It’s August 1979 – You’re Twenty-Something – You Don’t Live In L.A. Anymore – It’s Your Ten-Year Reunion – You Pray For An Open Bar.

Your 10 Year Reunion – what a difference three White Russians made.

KMPC – Gary Owens – August 21, 1979 – Gordon Skene Sound Collection –

You’ve been there – you vacillated over whether or not to go since June. Up to the last minute you were dead-against it. But you got curious. You wanted to know. You wanted proof. You wanted a second chance. Admit it – you were hoping that one unapproachable person; the one you were in love with since 8th grade – the one you always lost nerve around – the one who stared holes through you – who looked at you like nuclear waste, or worse, like you were invisible – you wanted to know if something changed during the ensuing 10 years and that, suddenly you looked good, you looked like “the one” – your stomach wouldn’t do backflips. So you went to your High School Reunion.

You moved away from Los Angeles – settled in Santa Fe after college. Haven’t been home since Watergate. The city has changed – you changed – LAX hasn’t changed – rental cars always smell like Lysol and Windex.

Cocktail casual – tie optional – buffet – open bar. Magic words; open bar. Biggest Hotel in Santa Monica – cavernous ballroom. The officious ones in Student Council were the officious ones at the registration table. Scrutinizing lists and taking squinty confirmation the face standing in front of them was the same face on the name tag. Some it was a strain and others brought faint recognition. You got faint recognition. So far – so good.

Judging from the earsplitting shrieks, screams and howls, the action was taking place at the bar, just on the other side of the entrance. The Ballroom is old enough to tell stories – tonight it’s about people who went to the same school together. It’s massive and dark and more people are smoking than they were in 12th grade. You were reminded you had a huge graduating class. It’s an ocean of white table cloths and white candles. A Buffalo Springfield single is providing background music and nobody seems to be dancing – they never did.

Liquid courage is essential for this reunion – you snake your way up to the bar. Everyone is starting at your chest, trying to figure out if they remember you or not – eye contact is optional and only when you’re recognized. The cliques are still the cliques – the ones you didn’t like are still the ones you don’t like. You stop short of barking out your order when two people you recognize grab you and start running down a list of questions all geared to figure out how successful you’ve become.

When you finally make it to the bar you’re informed all they have left until replacements arrive is Vodka and Orange Juice. You order a double with no ice and down it one gulp. The room breathes a collective sigh of relief and nothing bothers you anymore.

You turn your head in the direction of the person jabbing you in the ribs and come face-to-face with your 8th grade fantasy.
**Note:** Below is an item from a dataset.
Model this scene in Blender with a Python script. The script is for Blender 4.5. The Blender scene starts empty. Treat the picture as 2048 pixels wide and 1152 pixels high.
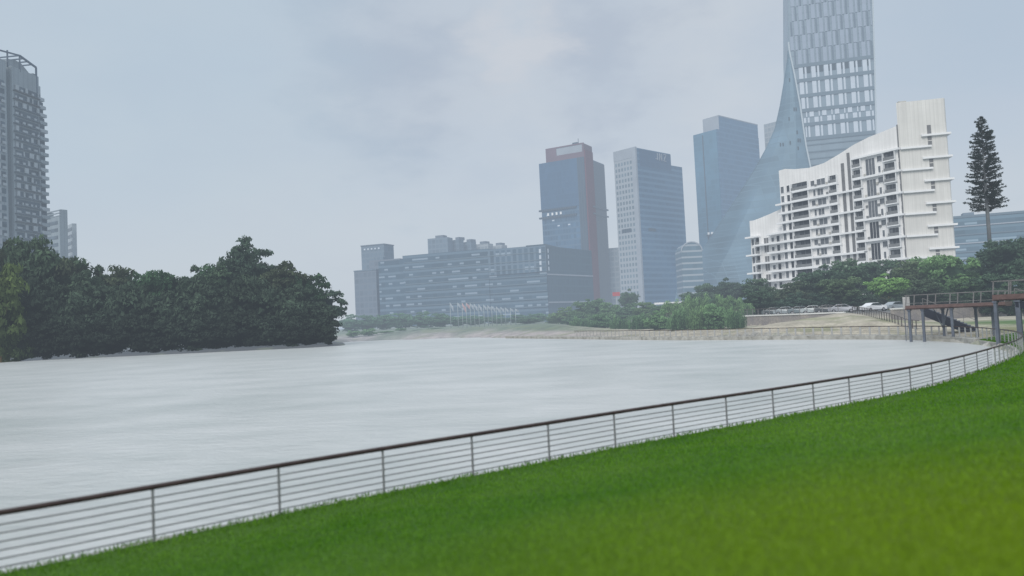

You feel your jaw drop – she is absolutely, completely shit-faced drunk. The screams, shrieks and hysterical laughing that spilled into the hallway were coming from her. She wraps you in a lip-lock that leaves you gasping for air and decides she’s going to take over your entire evening. She makes wild confessions – you had no idea she had one of those True Romance level crushes on you – at least that’s what you think she is saying. She is mostly incoherent and mumbles while she grabs you and you wonder where the breathtaking vision that kept you up most nights when you were seventeen went off to. She attaches herself to you like a tube of Epoxy while the two of you stagger around the ballroom, wondering if she’s going to pass out or alternate between crying and laughing for the rest of the night. She insists on dancing – it doesn’t go well.

She is snoring like a freight train when Room Service shows up with a pot of coffee the next morning. Check-out time is quickly coming and you have a flight to catch. When she does finally come to she looks at you with absolutely no recognition of who you are and bolts to the bathroom. When she emerges she grabs her purse, mumbles “thanks” and heads straight out the front door.

All you’re left with is a scribbled piece of paper with what looks like a phone number on it – but you can’t make the numbers out to save your life. Probably best that way. Some things are just best left as fantasies tucked away for safe keeping.

You think about that as you’re taking the rental car back to LAX. It’s only an AM radio and somebody pre-set all the stations to KMPC. At least you have Gary Owens to listen to.

You wonder what the 20th reunion’s going to be like. Don’t go there.